"""
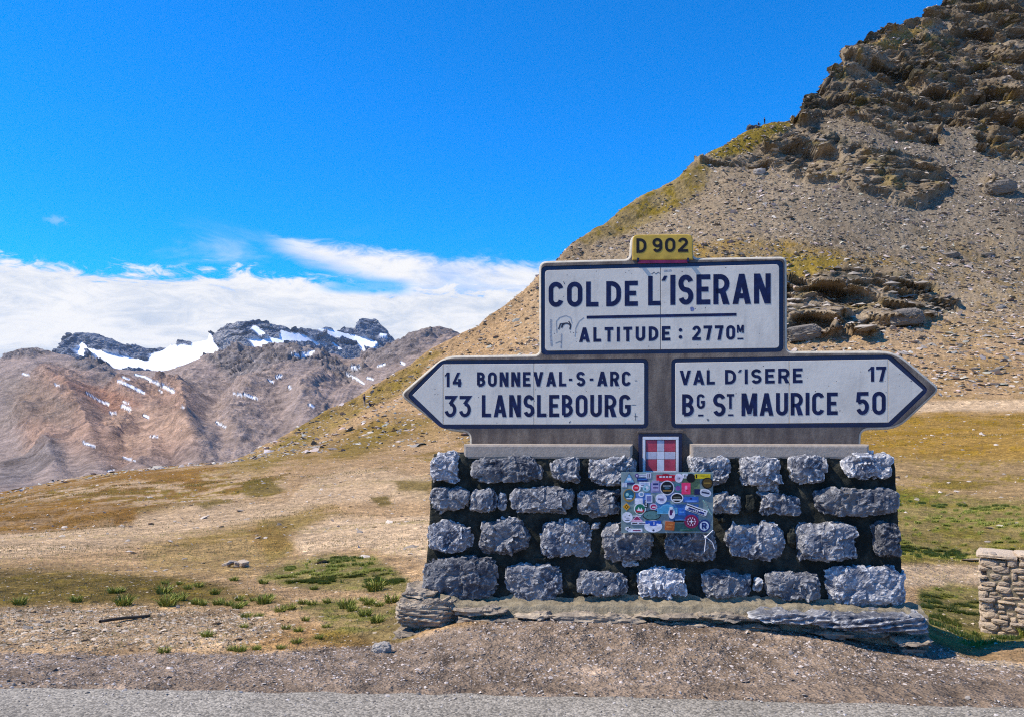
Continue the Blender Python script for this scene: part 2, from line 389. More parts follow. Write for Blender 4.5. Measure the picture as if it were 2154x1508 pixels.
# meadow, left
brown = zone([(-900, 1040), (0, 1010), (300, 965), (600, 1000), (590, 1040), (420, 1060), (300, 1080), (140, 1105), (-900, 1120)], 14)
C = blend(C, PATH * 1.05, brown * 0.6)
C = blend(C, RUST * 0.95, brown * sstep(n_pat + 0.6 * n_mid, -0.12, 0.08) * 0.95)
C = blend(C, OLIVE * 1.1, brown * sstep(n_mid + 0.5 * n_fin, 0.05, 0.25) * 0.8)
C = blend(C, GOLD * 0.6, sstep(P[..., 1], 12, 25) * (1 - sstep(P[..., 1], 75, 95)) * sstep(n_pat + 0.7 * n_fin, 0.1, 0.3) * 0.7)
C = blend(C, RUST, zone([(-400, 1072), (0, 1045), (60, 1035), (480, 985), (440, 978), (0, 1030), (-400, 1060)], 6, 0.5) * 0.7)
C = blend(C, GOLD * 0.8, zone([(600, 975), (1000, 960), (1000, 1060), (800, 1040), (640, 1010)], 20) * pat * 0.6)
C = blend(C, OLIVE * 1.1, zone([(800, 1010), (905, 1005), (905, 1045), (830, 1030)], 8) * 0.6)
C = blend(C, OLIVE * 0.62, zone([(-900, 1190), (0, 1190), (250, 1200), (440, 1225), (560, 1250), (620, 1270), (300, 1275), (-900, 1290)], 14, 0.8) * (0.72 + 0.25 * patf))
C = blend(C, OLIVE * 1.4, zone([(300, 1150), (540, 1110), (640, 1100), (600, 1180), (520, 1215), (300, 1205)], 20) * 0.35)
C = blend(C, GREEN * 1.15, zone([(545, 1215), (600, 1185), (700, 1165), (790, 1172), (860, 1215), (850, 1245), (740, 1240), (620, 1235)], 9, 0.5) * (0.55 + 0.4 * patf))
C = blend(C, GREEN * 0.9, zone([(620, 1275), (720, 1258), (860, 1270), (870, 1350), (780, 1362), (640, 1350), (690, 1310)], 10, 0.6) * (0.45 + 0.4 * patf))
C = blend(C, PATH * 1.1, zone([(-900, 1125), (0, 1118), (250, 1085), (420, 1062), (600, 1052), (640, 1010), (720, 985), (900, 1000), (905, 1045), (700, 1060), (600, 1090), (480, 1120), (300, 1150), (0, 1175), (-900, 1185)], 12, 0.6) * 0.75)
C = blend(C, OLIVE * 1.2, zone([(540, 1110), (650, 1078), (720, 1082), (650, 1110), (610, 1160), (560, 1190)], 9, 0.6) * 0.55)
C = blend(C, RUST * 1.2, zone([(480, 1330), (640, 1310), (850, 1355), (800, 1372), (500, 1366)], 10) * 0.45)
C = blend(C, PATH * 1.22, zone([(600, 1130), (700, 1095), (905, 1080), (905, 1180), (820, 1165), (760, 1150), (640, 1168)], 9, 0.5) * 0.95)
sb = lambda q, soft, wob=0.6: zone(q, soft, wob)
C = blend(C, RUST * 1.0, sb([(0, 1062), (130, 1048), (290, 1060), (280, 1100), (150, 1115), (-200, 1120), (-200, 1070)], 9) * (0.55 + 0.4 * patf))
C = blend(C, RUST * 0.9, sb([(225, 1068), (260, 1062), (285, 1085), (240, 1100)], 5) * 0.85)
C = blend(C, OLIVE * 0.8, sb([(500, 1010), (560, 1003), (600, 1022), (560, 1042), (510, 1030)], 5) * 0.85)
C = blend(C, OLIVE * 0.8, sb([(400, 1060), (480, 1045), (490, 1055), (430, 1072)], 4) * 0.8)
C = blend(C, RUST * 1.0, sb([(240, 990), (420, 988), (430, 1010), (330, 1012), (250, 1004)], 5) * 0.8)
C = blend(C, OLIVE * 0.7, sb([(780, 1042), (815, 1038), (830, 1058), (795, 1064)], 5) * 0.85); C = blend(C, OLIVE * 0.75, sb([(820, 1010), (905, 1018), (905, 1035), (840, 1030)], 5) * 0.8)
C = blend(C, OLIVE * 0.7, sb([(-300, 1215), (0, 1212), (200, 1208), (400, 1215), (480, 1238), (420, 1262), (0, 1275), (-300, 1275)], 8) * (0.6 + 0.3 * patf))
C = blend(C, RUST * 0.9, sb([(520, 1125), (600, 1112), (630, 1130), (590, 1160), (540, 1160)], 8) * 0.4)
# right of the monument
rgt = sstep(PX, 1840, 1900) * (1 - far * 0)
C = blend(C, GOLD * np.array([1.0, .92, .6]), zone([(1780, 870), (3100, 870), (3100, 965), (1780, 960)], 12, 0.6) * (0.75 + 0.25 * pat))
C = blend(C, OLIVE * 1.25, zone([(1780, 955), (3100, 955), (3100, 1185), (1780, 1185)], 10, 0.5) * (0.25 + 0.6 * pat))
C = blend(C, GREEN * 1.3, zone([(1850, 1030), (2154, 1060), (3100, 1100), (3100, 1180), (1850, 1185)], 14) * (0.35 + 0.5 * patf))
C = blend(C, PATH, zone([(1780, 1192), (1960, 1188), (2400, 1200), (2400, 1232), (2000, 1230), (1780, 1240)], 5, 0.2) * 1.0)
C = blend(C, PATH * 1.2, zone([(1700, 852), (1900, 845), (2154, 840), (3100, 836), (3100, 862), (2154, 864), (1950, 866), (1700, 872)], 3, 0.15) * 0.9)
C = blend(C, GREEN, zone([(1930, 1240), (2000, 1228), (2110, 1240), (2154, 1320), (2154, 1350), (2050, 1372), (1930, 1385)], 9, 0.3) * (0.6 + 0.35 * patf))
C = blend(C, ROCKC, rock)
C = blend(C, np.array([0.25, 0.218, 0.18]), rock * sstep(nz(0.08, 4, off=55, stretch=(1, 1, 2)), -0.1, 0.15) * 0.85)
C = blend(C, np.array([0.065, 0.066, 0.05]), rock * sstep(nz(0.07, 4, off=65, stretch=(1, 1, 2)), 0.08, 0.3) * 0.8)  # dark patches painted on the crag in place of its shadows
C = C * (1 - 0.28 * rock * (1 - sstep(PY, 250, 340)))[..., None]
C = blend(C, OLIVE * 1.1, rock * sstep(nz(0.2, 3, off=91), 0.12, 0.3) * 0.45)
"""
- **Required task**
Reproduce each line word for word and drop the pictures.

- **Full output**
Continue the Blender Python script for this scene: part 2, from line 389. More parts follow. Write for Blender 4.5. Measure the picture as if it were 2154x1508 pixels.
# meadow, left
brown = zone([(-900, 1040), (0, 1010), (300, 965), (600, 1000), (590, 1040), (420, 1060), (300, 1080), (140, 1105), (-900, 1120)], 14)
C = blend(C, PATH * 1.05, brown * 0.6)
C = blend(C, RUST * 0.95, brown * sstep(n_pat + 0.6 * n_mid, -0.12, 0.08) * 0.95)
C = blend(C, OLIVE * 1.1, brown * sstep(n_mid + 0.5 * n_fin, 0.05, 0.25) * 0.8)
C = blend(C, GOLD * 0.6, sstep(P[..., 1], 12, 25) * (1 - sstep(P[..., 1], 75, 95)) * sstep(n_pat + 0.7 * n_fin, 0.1, 0.3) * 0.7)
C = blend(C, RUST, zone([(-400, 1072), (0, 1045), (60, 1035), (480, 985), (440, 978), (0, 1030), (-400, 1060)], 6, 0.5) * 0.7)
C = blend(C, GOLD * 0.8, zone([(600, 975), (1000, 960), (1000, 1060), (800, 1040), (640, 1010)], 20) * pat * 0.6)
C = blend(C, OLIVE * 1.1, zone([(800, 1010), (905, 1005), (905, 1045), (830, 1030)], 8) * 0.6)
C = blend(C, OLIVE * 0.62, zone([(-900, 1190), (0, 1190), (250, 1200), (440, 1225), (560, 1250), (620, 1270), (300, 1275), (-900, 1290)], 14, 0.8) * (0.72 + 0.25 * patf))
C = blend(C, OLIVE * 1.4, zone([(300, 1150), (540, 1110), (640, 1100), (600, 1180), (520, 1215), (300, 1205)], 20) * 0.35)
C = blend(C, GREEN * 1.15, zone([(545, 1215), (600, 1185), (700, 1165), (790, 1172), (860, 1215), (850, 1245), (740, 1240), (620, 1235)], 9, 0.5) * (0.55 + 0.4 * patf))
C = blend(C, GREEN * 0.9, zone([(620, 1275), (720, 1258), (860, 1270), (870, 1350), (780, 1362), (640, 1350), (690, 1310)], 10, 0.6) * (0.45 + 0.4 * patf))
C = blend(C, PATH * 1.1, zone([(-900, 1125), (0, 1118), (250, 1085), (420, 1062), (600, 1052), (640, 1010), (720, 985), (900, 1000), (905, 1045), (700, 1060), (600, 1090), (480, 1120), (300, 1150), (0, 1175), (-900, 1185)], 12, 0.6) * 0.75)
C = blend(C, OLIVE * 1.2, zone([(540, 1110), (650, 1078), (720, 1082), (650, 1110), (610, 1160), (560, 1190)], 9, 0.6) * 0.55)
C = blend(C, RUST * 1.2, zone([(480, 1330), (640, 1310), (850, 1355), (800, 1372), (500, 1366)], 10) * 0.45)
C = blend(C, PATH * 1.22, zone([(600, 1130), (700, 1095), (905, 1080), (905, 1180), (820, 1165), (760, 1150), (640, 1168)], 9, 0.5) * 0.95)
sb = lambda q, soft, wob=0.6: zone(q, soft, wob)
C = blend(C, RUST * 1.0, sb([(0, 1062), (130, 1048), (290, 1060), (280, 1100), (150, 1115), (-200, 1120), (-200, 1070)], 9) * (0.55 + 0.4 * patf))
C = blend(C, RUST * 0.9, sb([(225, 1068), (260, 1062), (285, 1085), (240, 1100)], 5) * 0.85)
C = blend(C, OLIVE * 0.8, sb([(500, 1010), (560, 1003), (600, 1022), (560, 1042), (510, 1030)], 5) * 0.85)
C = blend(C, OLIVE * 0.8, sb([(400, 1060), (480, 1045), (490, 1055), (430, 1072)], 4) * 0.8)
C = blend(C, RUST * 1.0, sb([(240, 990), (420, 988), (430, 1010), (330, 1012), (250, 1004)], 5) * 0.8)
C = blend(C, OLIVE * 0.7, sb([(780, 1042), (815, 1038), (830, 1058), (795, 1064)], 5) * 0.85); C = blend(C, OLIVE * 0.75, sb([(820, 1010), (905, 1018), (905, 1035), (840, 1030)], 5) * 0.8)
C = blend(C, OLIVE * 0.7, sb([(-300, 1215), (0, 1212), (200, 1208), (400, 1215), (480, 1238), (420, 1262), (0, 1275), (-300, 1275)], 8) * (0.6 + 0.3 * patf))
C = blend(C, RUST * 0.9, sb([(520, 1125), (600, 1112), (630, 1130), (590, 1160), (540, 1160)], 8) * 0.4)
# right of the monument
rgt = sstep(PX, 1840, 1900) * (1 - far * 0)
C = blend(C, GOLD * np.array([1.0, .92, .6]), zone([(1780, 870), (3100, 870), (3100, 965), (1780, 960)], 12, 0.6) * (0.75 + 0.25 * pat))
C = blend(C, OLIVE * 1.25, zone([(1780, 955), (3100, 955), (3100, 1185), (1780, 1185)], 10, 0.5) * (0.25 + 0.6 * pat))
C = blend(C, GREEN * 1.3, zone([(1850, 1030), (2154, 1060), (3100, 1100), (3100, 1180), (1850, 1185)], 14) * (0.35 + 0.5 * patf))
C = blend(C, PATH, zone([(1780, 1192), (1960, 1188), (2400, 1200), (2400, 1232), (2000, 1230), (1780, 1240)], 5, 0.2) * 1.0)
C = blend(C, PATH * 1.2, zone([(1700, 852), (1900, 845), (2154, 840), (3100, 836), (3100, 862), (2154, 864), (1950, 866), (1700, 872)], 3, 0.15) * 0.9)
C = blend(C, GREEN, zone([(1930, 1240), (2000, 1228), (2110, 1240), (2154, 1320), (2154, 1350), (2050, 1372), (1930, 1385)], 9, 0.3) * (0.6 + 0.35 * patf))
C = blend(C, ROCKC, rock)
C = blend(C, np.array([0.25, 0.218, 0.18]), rock * sstep(nz(0.08, 4, off=55, stretch=(1, 1, 2)), -0.1, 0.15) * 0.85)
C = blend(C, np.array([0.065, 0.066, 0.05]), rock * sstep(nz(0.07, 4, off=65, stretch=(1, 1, 2)), 0.08, 0.3) * 0.8)  # dark patches painted on the crag in place of its shadows
C = C * (1 - 0.28 * rock * (1 - sstep(PY, 250, 340)))[..., None]
C = blend(C, OLIVE * 1.1, rock * sstep(nz(0.2, 3, off=91), 0.12, 0.3) * 0.45)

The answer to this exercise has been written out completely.